Яйцо – излюбленная тема пословичной мудрости. Ab ovo значит с самого начала; если вопрос слишком прост, он не стоит выеденного яйца; напротив, что появилось раньше, курица или яйцо, – неразрешимый парадокс.

Продолжать в таком духе можно долго, даже не обращаясь к золотой генитальной ветви этой мифологемы. Но я сосредоточусь на яйце как продукте питания, причем исключительно на вареном не вкрутую яйце и способах его потребления, в частности его вскрытия, естественно предшествующего потреблению, и на особенностях соответствующего личного опыта.

Основополагающим в этой области является, конечно, конфликт между лилипутами и блефускуанцами, известный мне с детства, но, как выясняется, осмыслявшийся мной неправильно.

Мой завтрак, начиная с послевоенных лет и до недавних пор, когда в повестку дня встала диета, традиционно состоял из двух куриных яиц в мешочек.
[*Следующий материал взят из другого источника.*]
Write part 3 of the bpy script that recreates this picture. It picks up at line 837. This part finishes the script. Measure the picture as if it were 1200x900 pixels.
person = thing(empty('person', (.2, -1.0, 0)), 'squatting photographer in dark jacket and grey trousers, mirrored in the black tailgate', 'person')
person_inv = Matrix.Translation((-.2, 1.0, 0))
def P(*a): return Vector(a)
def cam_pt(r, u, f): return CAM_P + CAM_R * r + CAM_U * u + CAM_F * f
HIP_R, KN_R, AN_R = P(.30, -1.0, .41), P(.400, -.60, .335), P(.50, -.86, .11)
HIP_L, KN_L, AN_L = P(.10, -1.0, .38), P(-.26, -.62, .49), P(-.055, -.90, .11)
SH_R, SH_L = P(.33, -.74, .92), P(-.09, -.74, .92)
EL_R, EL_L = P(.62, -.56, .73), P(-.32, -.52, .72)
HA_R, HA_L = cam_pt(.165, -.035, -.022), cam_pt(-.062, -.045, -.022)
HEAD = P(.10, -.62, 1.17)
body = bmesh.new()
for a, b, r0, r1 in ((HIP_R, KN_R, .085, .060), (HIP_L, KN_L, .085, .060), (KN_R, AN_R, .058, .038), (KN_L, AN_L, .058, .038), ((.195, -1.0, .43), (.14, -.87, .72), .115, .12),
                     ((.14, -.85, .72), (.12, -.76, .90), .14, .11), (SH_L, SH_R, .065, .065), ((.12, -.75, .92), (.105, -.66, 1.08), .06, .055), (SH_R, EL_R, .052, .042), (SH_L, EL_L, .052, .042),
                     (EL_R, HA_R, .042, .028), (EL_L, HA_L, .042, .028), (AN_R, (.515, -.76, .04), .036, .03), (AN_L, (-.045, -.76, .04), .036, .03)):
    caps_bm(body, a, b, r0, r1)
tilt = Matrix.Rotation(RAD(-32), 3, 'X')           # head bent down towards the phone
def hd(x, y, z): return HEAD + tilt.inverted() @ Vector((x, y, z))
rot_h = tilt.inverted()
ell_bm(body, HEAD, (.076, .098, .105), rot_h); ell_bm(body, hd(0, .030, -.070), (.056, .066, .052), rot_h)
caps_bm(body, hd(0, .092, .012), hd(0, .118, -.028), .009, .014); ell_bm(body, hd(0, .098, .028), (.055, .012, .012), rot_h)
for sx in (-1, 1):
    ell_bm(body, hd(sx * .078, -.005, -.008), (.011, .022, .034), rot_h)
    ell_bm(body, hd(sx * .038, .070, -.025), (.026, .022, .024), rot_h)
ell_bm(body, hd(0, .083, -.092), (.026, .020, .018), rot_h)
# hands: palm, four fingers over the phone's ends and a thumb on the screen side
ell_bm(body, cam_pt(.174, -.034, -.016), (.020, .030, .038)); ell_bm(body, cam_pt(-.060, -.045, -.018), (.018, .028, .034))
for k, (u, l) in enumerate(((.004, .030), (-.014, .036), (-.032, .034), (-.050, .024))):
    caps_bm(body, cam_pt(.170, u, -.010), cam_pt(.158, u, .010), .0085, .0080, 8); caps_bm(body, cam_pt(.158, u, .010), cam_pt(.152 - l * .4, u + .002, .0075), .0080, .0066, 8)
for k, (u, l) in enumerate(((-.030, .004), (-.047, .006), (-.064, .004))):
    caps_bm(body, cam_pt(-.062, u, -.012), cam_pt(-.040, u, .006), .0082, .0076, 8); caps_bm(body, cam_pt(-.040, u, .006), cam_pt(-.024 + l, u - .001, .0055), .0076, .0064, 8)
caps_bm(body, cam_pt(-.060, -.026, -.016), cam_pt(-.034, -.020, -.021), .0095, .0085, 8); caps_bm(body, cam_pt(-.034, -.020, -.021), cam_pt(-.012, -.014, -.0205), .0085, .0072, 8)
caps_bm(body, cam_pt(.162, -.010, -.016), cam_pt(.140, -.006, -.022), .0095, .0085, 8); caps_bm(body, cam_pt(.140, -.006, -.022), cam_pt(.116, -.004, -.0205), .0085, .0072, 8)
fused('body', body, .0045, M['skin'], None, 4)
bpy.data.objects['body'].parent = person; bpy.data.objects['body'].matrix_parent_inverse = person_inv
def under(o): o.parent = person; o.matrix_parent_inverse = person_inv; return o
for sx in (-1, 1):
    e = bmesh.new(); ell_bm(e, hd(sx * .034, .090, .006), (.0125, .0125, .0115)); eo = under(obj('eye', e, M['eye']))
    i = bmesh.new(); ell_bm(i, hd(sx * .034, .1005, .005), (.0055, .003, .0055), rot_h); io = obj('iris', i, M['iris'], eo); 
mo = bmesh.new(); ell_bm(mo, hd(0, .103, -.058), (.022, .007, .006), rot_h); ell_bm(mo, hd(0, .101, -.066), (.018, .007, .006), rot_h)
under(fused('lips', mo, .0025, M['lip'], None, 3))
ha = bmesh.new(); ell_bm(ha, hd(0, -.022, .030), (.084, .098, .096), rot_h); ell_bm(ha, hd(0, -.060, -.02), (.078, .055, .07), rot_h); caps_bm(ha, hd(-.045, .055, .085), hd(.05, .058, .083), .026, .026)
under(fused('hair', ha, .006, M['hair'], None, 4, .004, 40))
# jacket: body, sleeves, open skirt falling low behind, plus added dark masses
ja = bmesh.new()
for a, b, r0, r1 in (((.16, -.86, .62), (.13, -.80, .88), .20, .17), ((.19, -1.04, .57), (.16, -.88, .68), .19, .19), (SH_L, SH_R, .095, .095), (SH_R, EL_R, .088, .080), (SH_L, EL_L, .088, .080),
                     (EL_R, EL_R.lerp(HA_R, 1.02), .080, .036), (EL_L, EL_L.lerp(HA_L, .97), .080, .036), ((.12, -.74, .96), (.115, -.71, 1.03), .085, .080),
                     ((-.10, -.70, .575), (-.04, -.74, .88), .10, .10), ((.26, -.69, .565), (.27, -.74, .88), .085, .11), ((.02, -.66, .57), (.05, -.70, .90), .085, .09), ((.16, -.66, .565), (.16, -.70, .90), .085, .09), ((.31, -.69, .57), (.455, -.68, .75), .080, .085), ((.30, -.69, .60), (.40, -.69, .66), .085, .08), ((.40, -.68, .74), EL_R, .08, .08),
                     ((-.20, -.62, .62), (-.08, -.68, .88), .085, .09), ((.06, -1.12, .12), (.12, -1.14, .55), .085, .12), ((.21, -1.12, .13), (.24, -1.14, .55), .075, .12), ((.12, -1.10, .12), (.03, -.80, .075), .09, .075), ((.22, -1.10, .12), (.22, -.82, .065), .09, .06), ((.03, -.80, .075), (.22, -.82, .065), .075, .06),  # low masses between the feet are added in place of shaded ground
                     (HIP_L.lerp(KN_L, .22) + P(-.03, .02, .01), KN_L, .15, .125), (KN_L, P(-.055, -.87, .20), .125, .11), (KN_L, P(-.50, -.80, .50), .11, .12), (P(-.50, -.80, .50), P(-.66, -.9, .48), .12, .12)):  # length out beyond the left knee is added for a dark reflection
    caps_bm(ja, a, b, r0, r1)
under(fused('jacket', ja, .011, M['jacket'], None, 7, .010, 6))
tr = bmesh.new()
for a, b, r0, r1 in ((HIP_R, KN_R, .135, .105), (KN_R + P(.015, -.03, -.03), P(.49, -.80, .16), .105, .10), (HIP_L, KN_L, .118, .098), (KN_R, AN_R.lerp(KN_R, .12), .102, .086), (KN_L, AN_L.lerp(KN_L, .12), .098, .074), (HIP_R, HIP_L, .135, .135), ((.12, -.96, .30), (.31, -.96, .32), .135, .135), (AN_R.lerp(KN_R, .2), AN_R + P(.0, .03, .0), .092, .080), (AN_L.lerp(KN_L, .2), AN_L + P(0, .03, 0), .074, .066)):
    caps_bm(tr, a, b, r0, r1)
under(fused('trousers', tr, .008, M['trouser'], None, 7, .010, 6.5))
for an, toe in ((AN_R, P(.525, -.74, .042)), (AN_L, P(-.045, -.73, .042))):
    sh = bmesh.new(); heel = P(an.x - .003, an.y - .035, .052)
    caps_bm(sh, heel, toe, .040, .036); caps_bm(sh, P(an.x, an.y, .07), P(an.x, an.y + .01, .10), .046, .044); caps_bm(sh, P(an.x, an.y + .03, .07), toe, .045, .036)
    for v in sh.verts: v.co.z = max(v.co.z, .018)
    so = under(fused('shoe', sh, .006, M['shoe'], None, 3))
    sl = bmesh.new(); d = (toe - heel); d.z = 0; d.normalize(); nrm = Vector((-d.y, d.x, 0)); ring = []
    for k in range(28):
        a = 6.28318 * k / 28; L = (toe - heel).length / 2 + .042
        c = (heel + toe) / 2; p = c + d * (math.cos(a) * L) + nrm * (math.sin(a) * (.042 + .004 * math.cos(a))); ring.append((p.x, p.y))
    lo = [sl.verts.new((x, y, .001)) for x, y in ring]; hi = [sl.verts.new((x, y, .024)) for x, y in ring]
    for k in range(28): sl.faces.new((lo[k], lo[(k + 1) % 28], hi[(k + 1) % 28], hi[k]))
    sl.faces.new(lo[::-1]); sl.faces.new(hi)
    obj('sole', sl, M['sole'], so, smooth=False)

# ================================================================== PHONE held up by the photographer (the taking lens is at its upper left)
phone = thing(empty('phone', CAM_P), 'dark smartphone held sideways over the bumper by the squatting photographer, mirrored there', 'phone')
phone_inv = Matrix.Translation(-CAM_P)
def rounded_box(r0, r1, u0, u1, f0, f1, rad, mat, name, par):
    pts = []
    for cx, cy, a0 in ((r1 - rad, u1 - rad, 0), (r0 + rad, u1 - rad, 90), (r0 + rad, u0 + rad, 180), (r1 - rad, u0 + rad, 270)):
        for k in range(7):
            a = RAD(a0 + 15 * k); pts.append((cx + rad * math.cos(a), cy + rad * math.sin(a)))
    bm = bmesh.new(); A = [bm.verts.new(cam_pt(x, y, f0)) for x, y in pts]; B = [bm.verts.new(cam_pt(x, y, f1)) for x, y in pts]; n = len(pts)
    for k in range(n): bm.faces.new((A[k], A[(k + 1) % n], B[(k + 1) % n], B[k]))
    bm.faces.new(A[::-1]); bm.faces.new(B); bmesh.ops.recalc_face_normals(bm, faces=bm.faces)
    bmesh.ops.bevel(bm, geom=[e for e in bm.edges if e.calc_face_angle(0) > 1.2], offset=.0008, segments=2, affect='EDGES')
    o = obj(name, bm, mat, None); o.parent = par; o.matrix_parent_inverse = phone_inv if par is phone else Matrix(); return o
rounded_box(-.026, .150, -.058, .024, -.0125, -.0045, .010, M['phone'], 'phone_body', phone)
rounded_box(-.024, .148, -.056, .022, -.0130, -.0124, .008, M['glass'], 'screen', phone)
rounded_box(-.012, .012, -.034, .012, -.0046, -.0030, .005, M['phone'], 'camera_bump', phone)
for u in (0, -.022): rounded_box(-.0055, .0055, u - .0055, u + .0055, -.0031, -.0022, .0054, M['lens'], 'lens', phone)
Женька Зенкевич пытался уесть меня, предлагая задуматься о количестве погубленных мной цыплячьих жизней, но безуспешно; да и теперь, в атмосфере самой трепетной заботы о правах животных, яйца многими числятся по вегетарианской части.

Ошибка же в интерпретации свифтовской контроверзы состояла в том, что я почему-то решил, что тупоконечниками были лилипуты, а остроконечниками – блефускуанцы. Сам я был (и остался) убежденным тупоконечником и, однако, полагал себя единомышленником лилипутов. Как показало недавнее обращение к тексту, я был неправ. Кстати, блефускуанцы-тупоконечники представлены у Свифта диссидентами (эзоповским аналогом изгнанных из Англии католиков), но получилось, что я, подсознательно взяв сторону оппозиционеров-эмигрантов, продолжал мысленно отождествлять себя с осмеянным в книге англиканским истеблишментом.